### Written task:
Pictures are not part of the copy; repeat everything else in the records exactly.

Scene modeling code data:

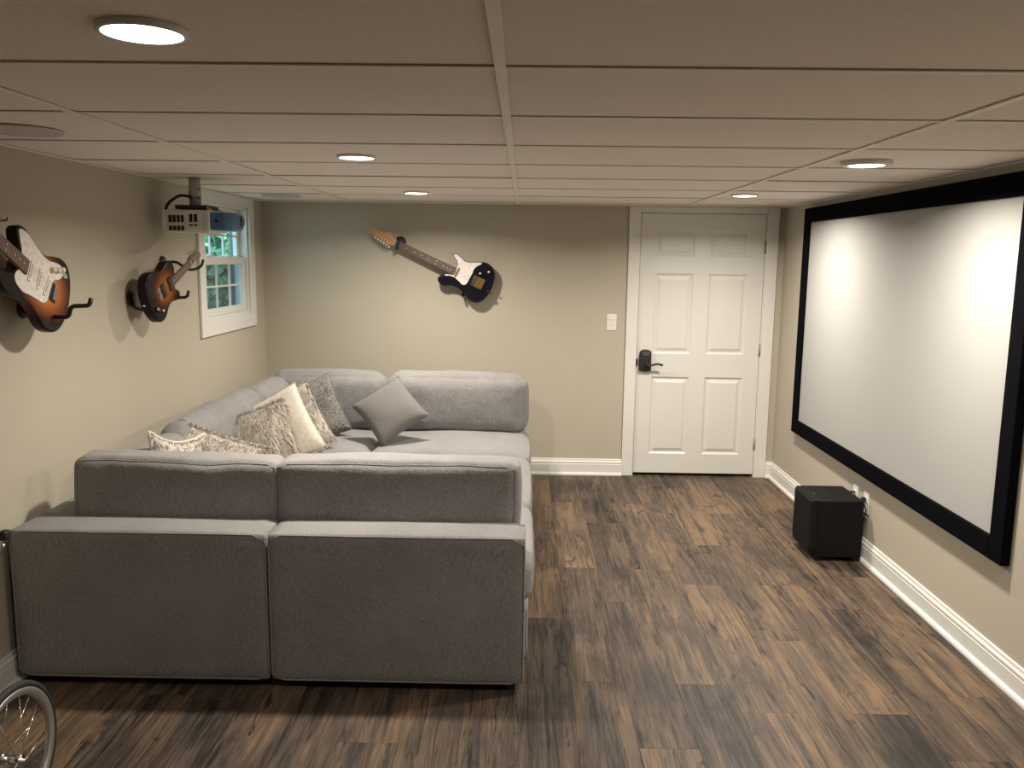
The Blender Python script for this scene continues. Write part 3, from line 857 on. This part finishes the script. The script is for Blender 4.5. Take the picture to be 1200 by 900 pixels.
def pillow(name, w, h, t, m, mtx, label, fur=None, back=None, pinch=0.07, seam=0.003):
    root = empty(name, mtx=mtx)
    f = pillow_surface(w, h, t, pinch)
    if back is None:
        obj('cover', pillow_mesh(f), m, root, True)
    else:
        obj('front_cover', pillow_mesh(f, sides=(1,)), m, root, True)
        obj('back_cover', pillow_mesh(f, sides=(-1,)), back, root, True)
    edge = [f(u, -1, 1) for u in [-1 + i / 12 for i in range(24)]] + [f(1, v, 1) for v in [-1 + i / 12 for i in range(24)]] + \
           [f(-u, 1, 1) for u in [-1 + i / 12 for i in range(24)]] + [f(-1, -v, 1) for v in [-1 + i / 12 for i in range(24)]]
    obj('edge_seam', tube(edge, seam, 6, True), back or m, root, True)
    if fur:
        me = fur_mesh(f, *fur)
        o = bpy.data.objects.new('fur', me); link(o, root); o['kind'] = 'stuff'
    tag(root, label, 'pillow', 'throw pillows on the sofa')
    return root
DK, LT = (0.075, 0.058, 0.046), (0.72, 0.65, 0.56)
# plain grey pillow leaning on its corner against the far back cushion
pillow('throw_pillow', 0.36, 0.36, 0.15, MT['pillow_grey'], basis((0.62, -0.47, -0.63), (0.79, 0.37, 0.49), (-0.845, 5.25, 0.665)),
       'plain smooth grey pillow tipped on its corner against the far backrest')
# row of pillows rolled back towards the left wall
pillow('throw_pillow', 0.42, 0.41, 0.12, MT['pillow_weave'], basis((0.90, 0.22, 0.36), (-0.36, 0.28, 0.89), (-1.385, 5.34, 0.625)),
       'dark grey speckled woven pillow, furthest of the leaning row')
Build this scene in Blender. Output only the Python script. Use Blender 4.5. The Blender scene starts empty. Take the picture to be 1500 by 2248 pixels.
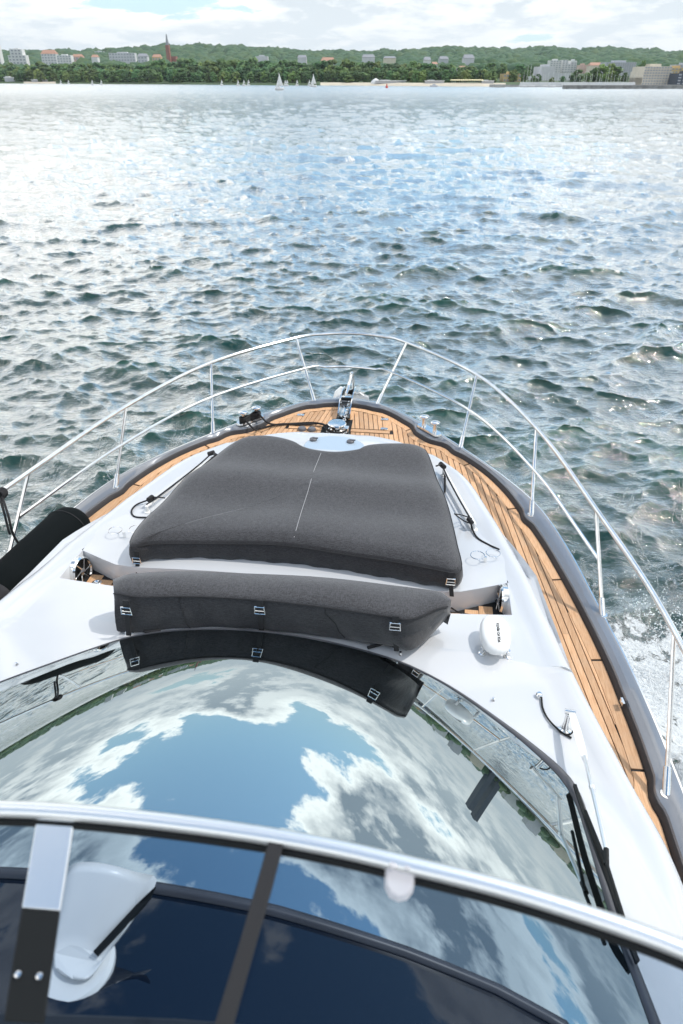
import bpy, math, random
import numpy as np
from mathutils import Vector, Matrix
random.seed(7); rng = np.random.default_rng(7)
R = math.radians
sc = bpy.context.scene
COL = sc.collection
PI = math.pi

# ---------------------------------------------------------------- camera
CAMX, CAMZ, YAW, PITCH = 0.7931, 4.9, 0.1262, math.atan(952/1500)
cam_d = bpy.data.cameras.new('camera'); cam = bpy.data.objects.new('camera', cam_d); COL.objects.link(cam)
cam.location = (CAMX, 0, CAMZ); cam.rotation_euler = (PI/2-PITCH, 0, YAW)
cam_d.sensor_fit = 'VERTICAL'; cam_d.sensor_height = 36; cam_d.sensor_width = 24; cam_d.lens = 1500/2248*36
cam_d.clip_start = 0.05; cam_d.clip_end = 20000
cam_d.dof.use_dof = True; cam_d.dof.focus_distance = 5.0; cam_d.dof.aperture_fstop = 4.0
sc.camera = cam
SUN_EL, SUN_AZ = 56.0, 70.0      # azimuth towards starboard of the bow (+Y is the bow)

# ---------------------------------------------------------------- world
world = bpy.data.worlds.new('World'); sc.world = world; world.use_nodes = True
def N(nt, typ, **kw):
    n = nt.nodes.new(typ)
    for k, v in kw.items():
        if k == 'inp':
            for i, val in v.items(): n.inputs[i].default_value = val
        else: setattr(n, k, v)
    return n
def math_(nt, op, a, b=None, c=None, clamp=False):
    n = nt.nodes.new('ShaderNodeMath'); n.operation = op; n.use_clamp = clamp
    for i, x in enumerate((a, b, c)):
        if x is None: continue
        if isinstance(x, (int, float)): n.inputs[i].default_value = x
        else: nt.links.new(x, n.inputs[i])
    return n.outputs[0]
def vmath(nt, op, a, b=None):
    n = nt.nodes.new('ShaderNodeVectorMath'); n.operation = op
    for i, x in enumerate((a, b)):
        if x is None: continue
        if isinstance(x, (tuple, list)): n.inputs[i].default_value = x
        else: nt.links.new(x, n.inputs[i])
    return n.outputs[0]
def maprange(nt, x, a, b, c=0, d=1, smooth=True):
    n = nt.nodes.new('ShaderNodeMapRange'); n.interpolation_type = 'SMOOTHSTEP' if smooth else 'LINEAR'
    nt.links.new(x, n.inputs[0])
    for i, v in enumerate((a, b, c, d)): n.inputs[i+1].default_value = v
    return n.outputs[0]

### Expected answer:
The Blender Python script for this scene continues. Write part 3, from line 857 on. This part finishes the script. The script is for Blender 4.5. Take the picture to be 1200 by 900 pixels.
def pillow(name, w, h, t, m, mtx, label, fur=None, back=None, pinch=0.07, seam=0.003):
    root = empty(name, mtx=mtx)
    f = pillow_surface(w, h, t, pinch)
    if back is None:
        obj('cover', pillow_mesh(f), m, root, True)
    else:
        obj('front_cover', pillow_mesh(f, sides=(1,)), m, root, True)
        obj('back_cover', pillow_mesh(f, sides=(-1,)), back, root, True)
    edge = [f(u, -1, 1) for u in [-1 + i / 12 for i in range(24)]] + [f(1, v, 1) for v in [-1 + i / 12 for i in range(24)]] + \
           [f(-u, 1, 1) for u in [-1 + i / 12 for i in range(24)]] + [f(-1, -v, 1) for v in [-1 + i / 12 for i in range(24)]]
    obj('edge_seam', tube(edge, seam, 6, True), back or m, root, True)
    if fur:
        me = fur_mesh(f, *fur)
        o = bpy.data.objects.new('fur', me); link(o, root); o['kind'] = 'stuff'
    tag(root, label, 'pillow', 'throw pillows on the sofa')
    return root
DK, LT = (0.075, 0.058, 0.046), (0.72, 0.65, 0.56)
# plain grey pillow leaning on its corner against the far back cushion
pillow('throw_pillow', 0.36, 0.36, 0.15, MT['pillow_grey'], basis((0.62, -0.47, -0.63), (0.79, 0.37, 0.49), (-0.845, 5.25, 0.665)),
       'plain smooth grey pillow tipped on its corner against the far backrest')
# row of pillows rolled back towards the left wall
pillow('throw_pillow', 0.42, 0.41, 0.12, MT['pillow_weave'], basis((0.90, 0.22, 0.36), (-0.36, 0.28, 0.89), (-1.385, 5.34, 0.625)),
       'dark grey speckled woven pillow, furthest of the leaning row')
Build this scene in Blender. Output only the Python script. Use Blender 4.5. The Blender scene starts empty. Take the picture to be 1500 by 2248 pixels.
import bpy, math, random
import numpy as np
from mathutils import Vector, Matrix
random.seed(7); rng = np.random.default_rng(7)
R = math.radians
sc = bpy.context.scene
COL = sc.collection
PI = math.pi

# ---------------------------------------------------------------- camera
CAMX, CAMZ, YAW, PITCH = 0.7931, 4.9, 0.1262, math.atan(952/1500)
cam_d = bpy.data.cameras.new('camera'); cam = bpy.data.objects.new('camera', cam_d); COL.objects.link(cam)
cam.location = (CAMX, 0, CAMZ); cam.rotation_euler = (PI/2-PITCH, 0, YAW)
cam_d.sensor_fit = 'VERTICAL'; cam_d.sensor_height = 36; cam_d.sensor_width = 24; cam_d.lens = 1500/2248*36
cam_d.clip_start = 0.05; cam_d.clip_end = 20000
cam_d.dof.use_dof = True; cam_d.dof.focus_distance = 5.0; cam_d.dof.aperture_fstop = 4.0
sc.camera = cam
SUN_EL, SUN_AZ = 56.0, 70.0      # azimuth towards starboard of the bow (+Y is the bow)

# ---------------------------------------------------------------- world
world = bpy.data.worlds.new('World'); sc.world = world; world.use_nodes = True
def N(nt, typ, **kw):
    n = nt.nodes.new(typ)
    for k, v in kw.items():
        if k == 'inp':
            for i, val in v.items(): n.inputs[i].default_value = val
        else: setattr(n, k, v)
    return n
def math_(nt, op, a, b=None, c=None, clamp=False):
    n = nt.nodes.new('ShaderNodeMath'); n.operation = op; n.use_clamp = clamp
    for i, x in enumerate((a, b, c)):
        if x is None: continue
        if isinstance(x, (int, float)): n.inputs[i].default_value = x
        else: nt.links.new(x, n.inputs[i])
    return n.outputs[0]
def vmath(nt, op, a, b=None):
    n = nt.nodes.new('ShaderNodeVectorMath'); n.operation = op
    for i, x in enumerate((a, b)):
        if x is None: continue
        if isinstance(x, (tuple, list)): n.inputs[i].default_value = x
        else: nt.links.new(x, n.inputs[i])
    return n.outputs[0]
def maprange(nt, x, a, b, c=0, d=1, smooth=True):
    n = nt.nodes.new('ShaderNodeMapRange'); n.interpolation_type = 'SMOOTHSTEP' if smooth else 'LINEAR'
    nt.links.new(x, n.inputs[0])
    for i, v in enumerate((a, b, c, d)): n.inputs[i+1].default_value = v
    return n.outputs[0]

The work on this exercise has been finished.